The negative voices did not win out. Cosmetics, perfumes, food, and especially fashion strengthened its hold on American imaginations and pocketbooks. Newspapers, along with their paid advertisements, also helped keep the enthusiasm alive for Parisian fashion trends by featuring complete articles on the latest styles. Front page stories often heralded the arrival of new lines from the fashion mecca. Anne Price, a fashion editor writing in the early 1940s recalls the anticipation and dedication to reporting the latest fashion news: "Those were the days when newspaper editors held the front page for the telephoned word from Paris on the height of the hemline and the status of the waists. Elegantly clad fashion editors, hats askew, handbags flying, would race each other for the phone box with as much ruthless determination as their colleagues from the sports desk..."
"Of course," she continues, "fashion editors are competitive now, but...in those days we were reporting on one look, the look." Women all over the world waited to be told whether they should chop two inches off their hemlines and that story on the front page actually sold
newspapers. Mania like this led may have led existential novelist Albert Camus to claim in his work, Le Rebelle that "rien n'était aucun plus long bon ou mauvais, mais seulement prématuré ou démodé". (nothing is good or bad any longer, but only remature or out-of-date).
Dior was as much a businessman as he was a designer. His marketing strategy virtually closed any opportunity for theft of his designs and ensured his dominance in the department stores. Elizabeth Wilson finds that "Christian Dior...devised a system whereby his designs became almost a species of the franchise. Overseas buyers could do one of three things. They could buy a paper pattern of a model; they could buy a canvas copy, which when made with minor alterations might be labeled an "original Christian Dior copy" or they could buy the original, properly made up and sell copies of it with the label "Christian Dior". Dior wanted to protect the integrity of his designs, for while he realized that "(l)a couture est avant tout un marriage entre la forme et le tissue" and acknowledged that it could be "beaucoup d'exquis" in the wrong hands, the union "mais on en cite de malherurex". (Fashion is a marriage between form and fabric; an exquisite union; but unfortunately sometimes unhappy). Dior worked hard to see that none of his line met with any tristesse. (unhappiness)

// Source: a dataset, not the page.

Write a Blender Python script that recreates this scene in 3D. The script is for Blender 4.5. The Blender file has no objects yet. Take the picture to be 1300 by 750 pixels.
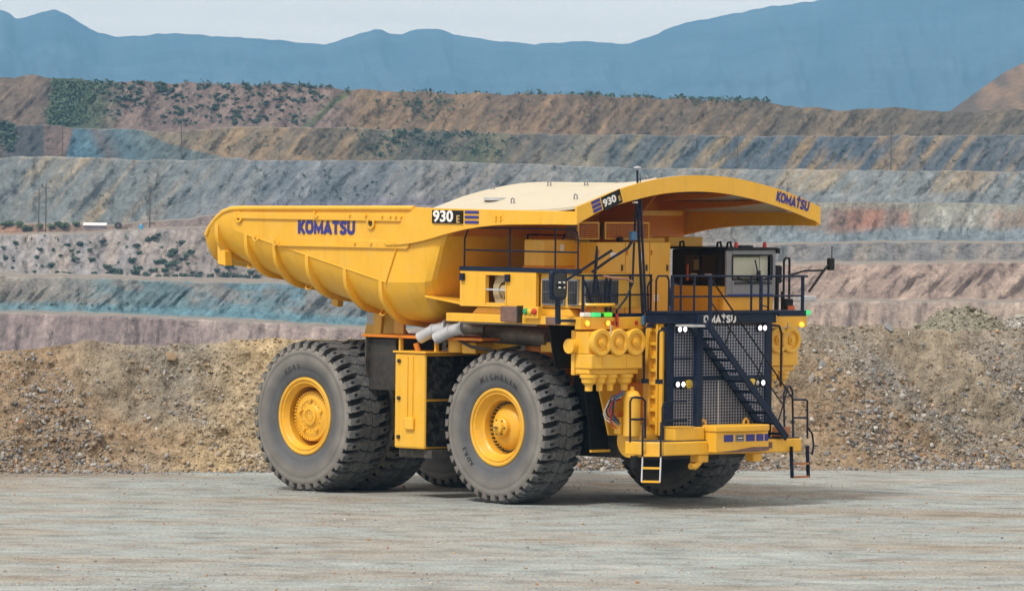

Maybe not all women crumbled under the pressure of Dior but sufficient numbers of them did, and the New Look achieved market dominance. Proof of the lasting impact of this style can be found in the fact fifteen years after it debuted, the New Look was still going strong, largely due to the influence of America's always-fashionable First Lady, Jacqueline Kennedy. Jackie Kennedy continued to "sell" the New Look and even breathed new life into the style by frequently sporting her favorite pillbox hats, an essential component of the Dior ensemble. Thousands of women wanted to emulate the stylish First Lady in every way and orders for Dior's designs continued to be strong.
It seems that by the 1980s French dominance began to suffer somewhat in the American market. Designer Christian LaCroix surmised that the problem was exactly what early decriers of the dissemination of French aesthetics had feared: the "specialness" of French fashion no longer seemed very special. LaCroix wanted to return French fashion to its sense of royalty. His strategy, argues Susan Faludi, was to address "only the elite". Working in conjunction with high-priced department stores like Neiman-Marcus, LaCroix convinced buyers to return to purchasing limited, select items that would only be available, and affordable, by very few women. He convinced these high-end retailers to return to the elegance department stores had offered at the turn of the century, and many took his advice. The stores "sponsored black tie balls and provided afternoon tea service and high-priced facials to the idle few".
As they have repeatedly shown in for over a hundred years, the French understand how to adapt and stay relevant in a market that is not completely their own. LaCroix gave up his over-the-top, outrageously priced designs. Pierre Cardin and Yves St. Laurent created more realistic, more affordable, but still somewhat exclusive, designs. Brands like Esprit Jeans kept French designs in the minds, and on the bodies, of younger women in mid-range retail outlets. In addition to fashion, Christian Dior and Givenchy "kept the French language spoken at retail counters throughout the 1970s and 1980s". But when they saw that "American women were less enamored of unpronounceable foreign words" they "launched scents with names in English: Dune by Dior, Envy by Givenchy, (and) Allure by Chanel". It is a strategy that continues to work, proven by the fact that most of us have at least one, if not many more, French labels in our closets and dresser drawers, rouge or perfume bearing the names "Lancôme" or "L'Oréal," at our dressing tables, Evian water in our refrigerators and Baker's chocolate in our pantries. If we are especially fortunate, a Cartier diamond may grace our ring finger.
Photos courtesy of www.designmuseum.org
With a strategy of innovation, adaptability, and the continual selling of a dream, there is no reason to think French products will not continue to be a part of the lives of American women for some time to come.